• Prompt
Extract all of the data and reproduce it precisely.
───── Recorded information ─────
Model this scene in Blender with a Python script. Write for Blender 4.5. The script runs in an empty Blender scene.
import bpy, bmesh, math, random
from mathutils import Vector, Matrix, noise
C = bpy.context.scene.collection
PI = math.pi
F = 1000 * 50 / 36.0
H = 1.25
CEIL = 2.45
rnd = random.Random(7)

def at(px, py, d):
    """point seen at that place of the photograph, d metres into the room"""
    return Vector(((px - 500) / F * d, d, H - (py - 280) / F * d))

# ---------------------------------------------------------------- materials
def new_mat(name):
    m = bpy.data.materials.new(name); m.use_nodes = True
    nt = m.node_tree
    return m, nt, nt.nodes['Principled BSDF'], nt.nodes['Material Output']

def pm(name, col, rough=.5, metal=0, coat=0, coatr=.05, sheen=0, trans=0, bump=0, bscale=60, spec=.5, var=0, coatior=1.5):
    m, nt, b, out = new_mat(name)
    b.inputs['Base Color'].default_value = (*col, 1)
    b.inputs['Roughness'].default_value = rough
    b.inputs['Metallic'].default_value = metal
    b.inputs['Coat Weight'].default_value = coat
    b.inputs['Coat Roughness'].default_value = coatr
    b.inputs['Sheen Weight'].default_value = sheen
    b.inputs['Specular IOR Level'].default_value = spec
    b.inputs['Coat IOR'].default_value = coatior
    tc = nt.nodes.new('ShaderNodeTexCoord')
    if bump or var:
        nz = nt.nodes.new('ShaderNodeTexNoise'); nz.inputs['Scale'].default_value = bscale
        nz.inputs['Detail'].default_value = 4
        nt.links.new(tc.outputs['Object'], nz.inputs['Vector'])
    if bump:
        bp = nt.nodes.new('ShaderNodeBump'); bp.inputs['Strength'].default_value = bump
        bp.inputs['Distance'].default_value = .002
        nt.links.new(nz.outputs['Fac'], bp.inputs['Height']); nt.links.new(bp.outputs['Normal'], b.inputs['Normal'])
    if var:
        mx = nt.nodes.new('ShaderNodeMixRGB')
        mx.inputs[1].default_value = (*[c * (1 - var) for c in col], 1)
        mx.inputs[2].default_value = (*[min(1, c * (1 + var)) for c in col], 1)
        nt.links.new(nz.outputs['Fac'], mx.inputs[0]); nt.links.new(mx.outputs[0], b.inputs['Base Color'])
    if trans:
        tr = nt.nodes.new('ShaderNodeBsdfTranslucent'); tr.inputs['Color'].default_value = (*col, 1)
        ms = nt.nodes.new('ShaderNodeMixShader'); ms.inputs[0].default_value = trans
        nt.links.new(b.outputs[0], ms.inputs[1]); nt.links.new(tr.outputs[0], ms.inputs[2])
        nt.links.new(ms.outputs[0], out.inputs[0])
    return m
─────
• Written solution
Model this scene in Blender with a Python script. Write for Blender 4.5. The script runs in an empty Blender scene.
import bpy, bmesh, math, random
from mathutils import Vector, Matrix, noise
C = bpy.context.scene.collection
PI = math.pi
F = 1000 * 50 / 36.0
H = 1.25
CEIL = 2.45
rnd = random.Random(7)

def at(px, py, d):
    """point seen at that place of the photograph, d metres into the room"""
    return Vector(((px - 500) / F * d, d, H - (py - 280) / F * d))

# ---------------------------------------------------------------- materials
def new_mat(name):
    m = bpy.data.materials.new(name); m.use_nodes = True
    nt = m.node_tree
    return m, nt, nt.nodes['Principled BSDF'], nt.nodes['Material Output']

def pm(name, col, rough=.5, metal=0, coat=0, coatr=.05, sheen=0, trans=0, bump=0, bscale=60, spec=.5, var=0, coatior=1.5):
    m, nt, b, out = new_mat(name)
    b.inputs['Base Color'].default_value = (*col, 1)
    b.inputs['Roughness'].default_value = rough
    b.inputs['Metallic'].default_value = metal
    b.inputs['Coat Weight'].default_value = coat
    b.inputs['Coat Roughness'].default_value = coatr
    b.inputs['Sheen Weight'].default_value = sheen
    b.inputs['Specular IOR Level'].default_value = spec
    b.inputs['Coat IOR'].default_value = coatior
    tc = nt.nodes.new('ShaderNodeTexCoord')
    if bump or var:
        nz = nt.nodes.new('ShaderNodeTexNoise'); nz.inputs['Scale'].default_value = bscale
        nz.inputs['Detail'].default_value = 4
        nt.links.new(tc.outputs['Object'], nz.inputs['Vector'])
    if bump:
        bp = nt.nodes.new('ShaderNodeBump'); bp.inputs['Strength'].default_value = bump
        bp.inputs['Distance'].default_value = .002
        nt.links.new(nz.outputs['Fac'], bp.inputs['Height']); nt.links.new(bp.outputs['Normal'], b.inputs['Normal'])
    if var:
        mx = nt.nodes.new('ShaderNodeMixRGB')
        mx.inputs[1].default_value = (*[c * (1 - var) for c in col], 1)
        mx.inputs[2].default_value = (*[min(1, c * (1 + var)) for c in col], 1)
        nt.links.new(nz.outputs['Fac'], mx.inputs[0]); nt.links.new(mx.outputs[0], b.inputs['Base Color'])
    if trans:
        tr = nt.nodes.new('ShaderNodeBsdfTranslucent'); tr.inputs['Color'].default_value = (*col, 1)
        ms = nt.nodes.new('ShaderNodeMixShader'); ms.inputs[0].default_value = trans
        nt.links.new(b.outputs[0], ms.inputs[1]); nt.links.new(tr.outputs[0], ms.inputs[2])
        nt.links.new(ms.outputs[0], out.inputs[0])
    return m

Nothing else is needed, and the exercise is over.